━━━ DATA FOR PROCESSING
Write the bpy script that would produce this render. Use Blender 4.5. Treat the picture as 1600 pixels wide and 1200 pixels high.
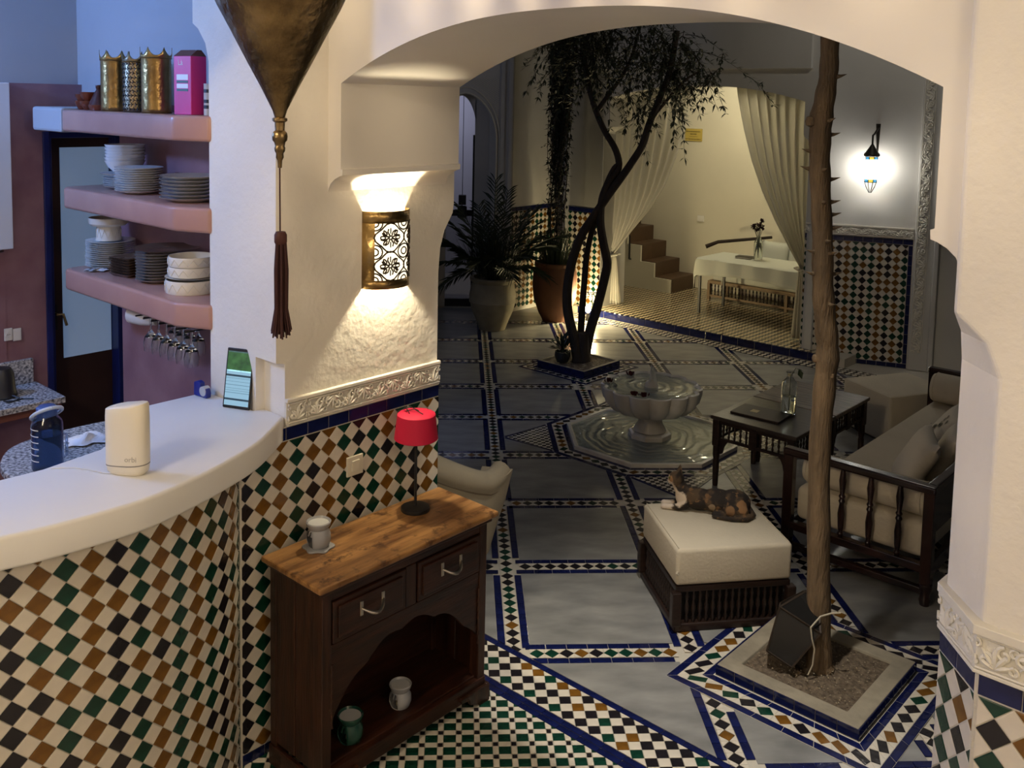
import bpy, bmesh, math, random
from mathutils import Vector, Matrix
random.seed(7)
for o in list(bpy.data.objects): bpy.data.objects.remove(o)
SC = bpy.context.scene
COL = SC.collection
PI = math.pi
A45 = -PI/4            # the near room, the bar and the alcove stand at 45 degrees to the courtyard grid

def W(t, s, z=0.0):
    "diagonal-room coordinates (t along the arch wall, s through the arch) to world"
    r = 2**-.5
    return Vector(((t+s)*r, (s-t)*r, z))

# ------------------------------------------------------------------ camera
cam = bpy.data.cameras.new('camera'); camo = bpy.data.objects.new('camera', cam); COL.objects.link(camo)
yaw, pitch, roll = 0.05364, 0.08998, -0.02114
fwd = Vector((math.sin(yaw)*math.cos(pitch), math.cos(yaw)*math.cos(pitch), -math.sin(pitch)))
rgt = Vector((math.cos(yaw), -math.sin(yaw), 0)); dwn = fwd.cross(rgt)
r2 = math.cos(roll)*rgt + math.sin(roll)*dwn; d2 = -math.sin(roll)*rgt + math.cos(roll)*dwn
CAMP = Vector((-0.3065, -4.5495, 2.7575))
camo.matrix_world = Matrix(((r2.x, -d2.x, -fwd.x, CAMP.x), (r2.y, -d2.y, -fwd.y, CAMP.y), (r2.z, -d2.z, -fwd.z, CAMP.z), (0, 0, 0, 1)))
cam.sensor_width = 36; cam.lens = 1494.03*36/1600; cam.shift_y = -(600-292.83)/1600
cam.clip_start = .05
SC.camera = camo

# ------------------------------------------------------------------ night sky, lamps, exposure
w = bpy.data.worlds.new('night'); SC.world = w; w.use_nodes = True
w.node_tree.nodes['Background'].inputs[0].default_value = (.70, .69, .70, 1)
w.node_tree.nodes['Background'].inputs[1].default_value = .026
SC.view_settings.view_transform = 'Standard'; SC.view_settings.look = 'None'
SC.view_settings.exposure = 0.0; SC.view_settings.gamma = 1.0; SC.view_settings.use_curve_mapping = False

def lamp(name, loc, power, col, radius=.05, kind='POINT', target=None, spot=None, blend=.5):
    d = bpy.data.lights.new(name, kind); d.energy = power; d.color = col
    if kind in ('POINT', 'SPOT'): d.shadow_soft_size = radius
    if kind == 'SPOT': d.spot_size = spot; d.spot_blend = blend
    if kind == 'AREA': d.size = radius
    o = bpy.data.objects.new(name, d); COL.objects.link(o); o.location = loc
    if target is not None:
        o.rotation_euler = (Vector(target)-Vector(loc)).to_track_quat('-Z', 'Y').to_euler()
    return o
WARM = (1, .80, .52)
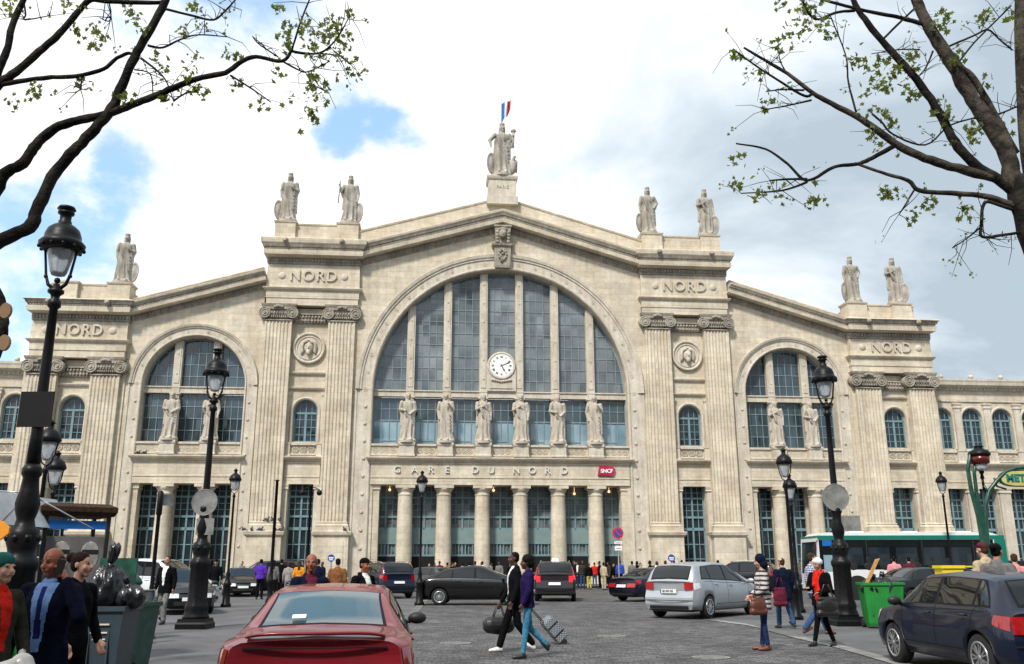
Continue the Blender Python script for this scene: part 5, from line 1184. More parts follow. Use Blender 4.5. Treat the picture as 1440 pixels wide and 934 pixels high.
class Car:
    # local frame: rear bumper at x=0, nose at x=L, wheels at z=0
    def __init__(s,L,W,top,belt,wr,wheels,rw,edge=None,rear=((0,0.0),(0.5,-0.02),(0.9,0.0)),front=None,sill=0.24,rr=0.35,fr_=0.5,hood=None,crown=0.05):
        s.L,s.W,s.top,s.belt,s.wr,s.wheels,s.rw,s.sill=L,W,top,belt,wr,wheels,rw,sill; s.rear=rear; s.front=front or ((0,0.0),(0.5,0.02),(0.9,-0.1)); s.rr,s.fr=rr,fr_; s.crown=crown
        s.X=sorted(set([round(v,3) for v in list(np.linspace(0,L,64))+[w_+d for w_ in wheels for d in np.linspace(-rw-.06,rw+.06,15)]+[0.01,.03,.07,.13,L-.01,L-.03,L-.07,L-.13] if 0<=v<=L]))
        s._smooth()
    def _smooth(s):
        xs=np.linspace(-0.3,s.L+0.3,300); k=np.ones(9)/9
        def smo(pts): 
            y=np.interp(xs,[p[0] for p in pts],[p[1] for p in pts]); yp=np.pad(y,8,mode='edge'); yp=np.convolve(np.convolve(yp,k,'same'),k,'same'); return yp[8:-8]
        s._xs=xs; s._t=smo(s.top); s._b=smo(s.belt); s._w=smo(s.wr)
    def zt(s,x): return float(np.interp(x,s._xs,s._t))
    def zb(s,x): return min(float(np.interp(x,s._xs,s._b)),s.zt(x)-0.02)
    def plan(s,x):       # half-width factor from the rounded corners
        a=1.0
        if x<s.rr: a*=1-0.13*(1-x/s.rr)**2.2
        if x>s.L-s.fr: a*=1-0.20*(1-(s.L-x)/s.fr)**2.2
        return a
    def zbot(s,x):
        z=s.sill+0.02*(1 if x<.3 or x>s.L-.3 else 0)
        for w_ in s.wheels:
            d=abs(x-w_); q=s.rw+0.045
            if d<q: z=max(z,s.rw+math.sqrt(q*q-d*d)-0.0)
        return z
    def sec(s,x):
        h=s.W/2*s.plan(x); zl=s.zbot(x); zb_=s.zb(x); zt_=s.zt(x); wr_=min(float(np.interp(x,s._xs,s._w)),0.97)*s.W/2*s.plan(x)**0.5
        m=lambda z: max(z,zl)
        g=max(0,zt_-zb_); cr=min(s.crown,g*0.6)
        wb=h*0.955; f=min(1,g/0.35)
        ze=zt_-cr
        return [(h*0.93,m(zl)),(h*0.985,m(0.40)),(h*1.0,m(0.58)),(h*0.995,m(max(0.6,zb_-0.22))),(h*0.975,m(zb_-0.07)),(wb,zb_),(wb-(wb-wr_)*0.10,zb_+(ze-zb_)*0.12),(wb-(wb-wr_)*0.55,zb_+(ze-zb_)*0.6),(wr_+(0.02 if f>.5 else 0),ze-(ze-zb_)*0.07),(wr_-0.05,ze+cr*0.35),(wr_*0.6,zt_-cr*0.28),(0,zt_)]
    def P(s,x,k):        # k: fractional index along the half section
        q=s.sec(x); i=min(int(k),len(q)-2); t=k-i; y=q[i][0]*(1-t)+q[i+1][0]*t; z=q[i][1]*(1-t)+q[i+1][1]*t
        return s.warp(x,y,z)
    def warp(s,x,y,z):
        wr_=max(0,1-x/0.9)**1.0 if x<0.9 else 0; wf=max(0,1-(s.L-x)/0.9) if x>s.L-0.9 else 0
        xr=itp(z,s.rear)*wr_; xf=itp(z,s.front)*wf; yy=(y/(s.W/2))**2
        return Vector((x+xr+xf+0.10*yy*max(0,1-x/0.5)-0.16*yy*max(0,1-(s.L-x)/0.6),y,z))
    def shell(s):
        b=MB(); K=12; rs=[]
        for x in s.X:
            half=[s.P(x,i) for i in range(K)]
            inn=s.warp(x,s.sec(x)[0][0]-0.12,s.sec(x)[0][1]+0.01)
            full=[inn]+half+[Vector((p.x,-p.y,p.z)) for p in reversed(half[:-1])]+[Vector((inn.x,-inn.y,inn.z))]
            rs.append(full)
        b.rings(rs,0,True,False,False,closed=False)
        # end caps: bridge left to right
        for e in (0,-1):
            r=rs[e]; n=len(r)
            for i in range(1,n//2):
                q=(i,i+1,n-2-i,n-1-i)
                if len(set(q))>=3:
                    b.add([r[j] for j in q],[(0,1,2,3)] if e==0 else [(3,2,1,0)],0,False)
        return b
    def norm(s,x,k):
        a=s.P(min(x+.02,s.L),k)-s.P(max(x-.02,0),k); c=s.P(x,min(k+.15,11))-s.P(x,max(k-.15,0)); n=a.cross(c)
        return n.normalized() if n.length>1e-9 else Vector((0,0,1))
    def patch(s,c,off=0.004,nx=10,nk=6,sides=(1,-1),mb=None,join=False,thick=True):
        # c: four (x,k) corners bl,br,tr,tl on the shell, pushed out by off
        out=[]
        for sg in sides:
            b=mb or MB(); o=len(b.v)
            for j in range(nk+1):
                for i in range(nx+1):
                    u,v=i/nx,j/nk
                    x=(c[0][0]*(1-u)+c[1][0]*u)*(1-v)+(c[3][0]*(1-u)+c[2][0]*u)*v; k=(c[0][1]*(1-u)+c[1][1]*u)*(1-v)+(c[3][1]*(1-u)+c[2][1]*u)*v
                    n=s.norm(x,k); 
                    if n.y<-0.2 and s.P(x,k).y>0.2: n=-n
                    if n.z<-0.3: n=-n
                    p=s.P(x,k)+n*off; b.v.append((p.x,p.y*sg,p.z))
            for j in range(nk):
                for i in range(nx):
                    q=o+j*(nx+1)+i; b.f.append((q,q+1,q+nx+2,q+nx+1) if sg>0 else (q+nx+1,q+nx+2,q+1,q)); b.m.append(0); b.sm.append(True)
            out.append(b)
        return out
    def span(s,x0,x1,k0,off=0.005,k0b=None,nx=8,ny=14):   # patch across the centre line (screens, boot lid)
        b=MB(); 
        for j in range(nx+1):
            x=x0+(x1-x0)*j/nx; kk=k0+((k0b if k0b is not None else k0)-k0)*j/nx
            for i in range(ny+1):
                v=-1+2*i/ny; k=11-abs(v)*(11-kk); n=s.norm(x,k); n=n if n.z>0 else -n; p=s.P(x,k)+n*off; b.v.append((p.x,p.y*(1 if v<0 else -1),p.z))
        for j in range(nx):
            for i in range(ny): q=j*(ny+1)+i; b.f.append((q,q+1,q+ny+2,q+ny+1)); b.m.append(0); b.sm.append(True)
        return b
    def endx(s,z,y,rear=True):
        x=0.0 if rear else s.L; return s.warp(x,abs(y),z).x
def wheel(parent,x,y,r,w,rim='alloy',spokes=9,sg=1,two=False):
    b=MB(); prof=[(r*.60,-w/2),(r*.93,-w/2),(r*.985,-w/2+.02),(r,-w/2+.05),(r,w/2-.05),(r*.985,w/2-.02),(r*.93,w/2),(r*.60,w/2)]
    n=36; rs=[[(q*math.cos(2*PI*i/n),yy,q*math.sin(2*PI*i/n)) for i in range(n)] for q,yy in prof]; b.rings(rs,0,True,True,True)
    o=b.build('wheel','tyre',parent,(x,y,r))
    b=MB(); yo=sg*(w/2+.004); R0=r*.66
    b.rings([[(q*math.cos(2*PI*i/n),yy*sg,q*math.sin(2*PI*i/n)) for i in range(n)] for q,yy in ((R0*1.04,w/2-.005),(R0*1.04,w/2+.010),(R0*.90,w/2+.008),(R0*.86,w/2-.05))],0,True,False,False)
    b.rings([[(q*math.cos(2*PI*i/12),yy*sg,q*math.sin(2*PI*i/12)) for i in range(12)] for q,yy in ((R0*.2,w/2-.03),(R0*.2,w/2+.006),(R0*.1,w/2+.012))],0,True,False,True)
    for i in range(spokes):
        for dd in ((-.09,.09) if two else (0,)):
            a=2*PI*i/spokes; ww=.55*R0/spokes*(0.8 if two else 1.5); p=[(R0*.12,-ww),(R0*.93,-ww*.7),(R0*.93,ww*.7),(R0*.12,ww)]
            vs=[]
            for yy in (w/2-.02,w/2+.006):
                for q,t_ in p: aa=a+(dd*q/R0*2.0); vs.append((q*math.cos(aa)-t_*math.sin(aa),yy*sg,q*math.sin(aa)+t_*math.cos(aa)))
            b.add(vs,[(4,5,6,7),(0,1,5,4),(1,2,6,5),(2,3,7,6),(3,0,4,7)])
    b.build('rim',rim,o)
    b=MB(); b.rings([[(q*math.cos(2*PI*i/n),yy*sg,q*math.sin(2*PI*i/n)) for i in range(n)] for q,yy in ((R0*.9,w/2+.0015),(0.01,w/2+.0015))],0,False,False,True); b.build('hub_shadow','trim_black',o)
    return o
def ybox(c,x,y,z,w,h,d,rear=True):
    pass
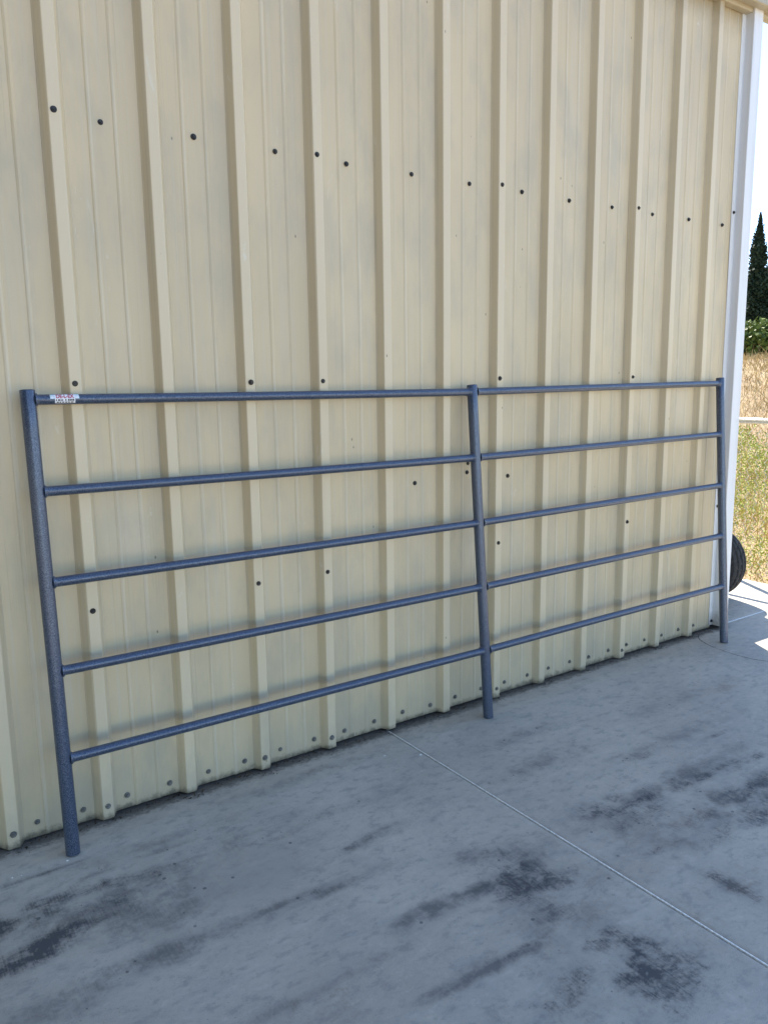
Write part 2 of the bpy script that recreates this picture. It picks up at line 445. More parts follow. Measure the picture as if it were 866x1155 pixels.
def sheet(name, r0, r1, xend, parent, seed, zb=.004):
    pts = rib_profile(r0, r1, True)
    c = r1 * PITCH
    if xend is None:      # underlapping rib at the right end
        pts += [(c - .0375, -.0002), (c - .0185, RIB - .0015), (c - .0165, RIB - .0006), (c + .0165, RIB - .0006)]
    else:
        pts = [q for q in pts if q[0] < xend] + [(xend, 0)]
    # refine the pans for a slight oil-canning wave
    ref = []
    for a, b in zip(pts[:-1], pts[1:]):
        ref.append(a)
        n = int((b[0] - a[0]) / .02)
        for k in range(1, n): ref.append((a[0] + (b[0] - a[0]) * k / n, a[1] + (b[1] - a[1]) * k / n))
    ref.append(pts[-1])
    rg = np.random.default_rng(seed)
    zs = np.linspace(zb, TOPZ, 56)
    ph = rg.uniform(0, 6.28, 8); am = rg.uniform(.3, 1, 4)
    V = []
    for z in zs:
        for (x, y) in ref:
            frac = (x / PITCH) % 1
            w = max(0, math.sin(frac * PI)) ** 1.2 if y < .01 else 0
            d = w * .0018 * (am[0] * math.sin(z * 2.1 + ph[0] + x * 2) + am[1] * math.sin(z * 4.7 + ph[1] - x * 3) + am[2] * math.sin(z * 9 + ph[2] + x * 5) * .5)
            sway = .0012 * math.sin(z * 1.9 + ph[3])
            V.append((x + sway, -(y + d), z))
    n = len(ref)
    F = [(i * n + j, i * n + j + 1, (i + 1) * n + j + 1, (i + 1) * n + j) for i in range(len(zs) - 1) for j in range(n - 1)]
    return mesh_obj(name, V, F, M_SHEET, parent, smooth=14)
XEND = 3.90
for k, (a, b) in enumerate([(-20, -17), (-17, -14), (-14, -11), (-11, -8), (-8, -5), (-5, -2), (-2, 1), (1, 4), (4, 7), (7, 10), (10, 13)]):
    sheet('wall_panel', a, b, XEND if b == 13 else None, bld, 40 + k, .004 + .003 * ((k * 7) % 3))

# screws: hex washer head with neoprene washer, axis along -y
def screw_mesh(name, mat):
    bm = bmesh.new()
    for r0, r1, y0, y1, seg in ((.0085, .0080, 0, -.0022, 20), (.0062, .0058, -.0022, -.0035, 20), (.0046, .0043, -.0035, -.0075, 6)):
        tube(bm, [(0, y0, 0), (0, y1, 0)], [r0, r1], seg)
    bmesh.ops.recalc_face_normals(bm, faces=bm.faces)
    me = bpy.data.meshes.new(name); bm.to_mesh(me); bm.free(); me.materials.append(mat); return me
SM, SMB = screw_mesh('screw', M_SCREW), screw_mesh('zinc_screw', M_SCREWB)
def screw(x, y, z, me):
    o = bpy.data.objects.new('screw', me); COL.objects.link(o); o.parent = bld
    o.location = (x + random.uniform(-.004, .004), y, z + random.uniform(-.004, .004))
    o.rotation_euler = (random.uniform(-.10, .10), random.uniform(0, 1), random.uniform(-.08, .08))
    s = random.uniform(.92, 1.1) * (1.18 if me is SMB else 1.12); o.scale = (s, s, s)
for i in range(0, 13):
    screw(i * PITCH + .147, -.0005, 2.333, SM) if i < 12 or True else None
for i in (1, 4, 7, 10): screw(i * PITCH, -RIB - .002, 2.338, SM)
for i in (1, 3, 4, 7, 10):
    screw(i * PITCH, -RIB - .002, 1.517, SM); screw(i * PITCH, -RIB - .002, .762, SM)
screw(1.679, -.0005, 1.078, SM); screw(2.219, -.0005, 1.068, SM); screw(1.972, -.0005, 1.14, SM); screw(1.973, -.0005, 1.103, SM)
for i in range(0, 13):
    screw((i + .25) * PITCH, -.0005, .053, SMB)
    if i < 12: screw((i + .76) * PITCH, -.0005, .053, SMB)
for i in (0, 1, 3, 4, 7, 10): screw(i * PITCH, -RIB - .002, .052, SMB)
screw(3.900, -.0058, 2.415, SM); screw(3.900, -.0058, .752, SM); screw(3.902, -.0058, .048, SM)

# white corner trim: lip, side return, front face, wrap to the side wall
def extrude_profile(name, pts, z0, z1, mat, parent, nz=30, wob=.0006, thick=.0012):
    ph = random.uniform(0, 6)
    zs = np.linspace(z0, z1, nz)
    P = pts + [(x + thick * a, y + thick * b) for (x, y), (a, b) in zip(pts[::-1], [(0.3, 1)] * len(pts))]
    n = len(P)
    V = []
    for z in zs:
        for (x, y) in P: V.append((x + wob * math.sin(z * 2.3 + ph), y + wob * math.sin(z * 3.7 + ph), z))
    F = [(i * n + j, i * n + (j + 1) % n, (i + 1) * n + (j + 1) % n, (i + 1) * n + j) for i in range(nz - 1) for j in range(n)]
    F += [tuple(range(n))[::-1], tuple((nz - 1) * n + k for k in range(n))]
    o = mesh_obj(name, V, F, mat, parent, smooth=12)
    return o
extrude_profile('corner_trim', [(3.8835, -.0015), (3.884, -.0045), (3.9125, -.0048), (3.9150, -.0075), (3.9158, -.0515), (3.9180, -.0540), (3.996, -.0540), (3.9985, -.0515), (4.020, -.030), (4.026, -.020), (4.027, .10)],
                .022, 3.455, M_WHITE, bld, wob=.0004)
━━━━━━
▶ _SHORT PROBLEM_:
Please return, exactly as written, the lines from the first line of the records above through the line containing "A45 = -PI/4", both included, leaving out any pictures.

▶ _FULL ANSWER_:
Write the bpy script that would produce this render. Use Blender 4.5. Treat the picture as 1600 pixels wide and 1200 pixels high.
import bpy, bmesh, math, random
from mathutils import Vector, Matrix
random.seed(7)
for o in list(bpy.data.objects): bpy.data.objects.remove(o)
SC = bpy.context.scene
COL = SC.collection
PI = math.pi
A45 = -PI/4            # the near room, the bar and the alcove stand at 45 degrees to the courtyard grid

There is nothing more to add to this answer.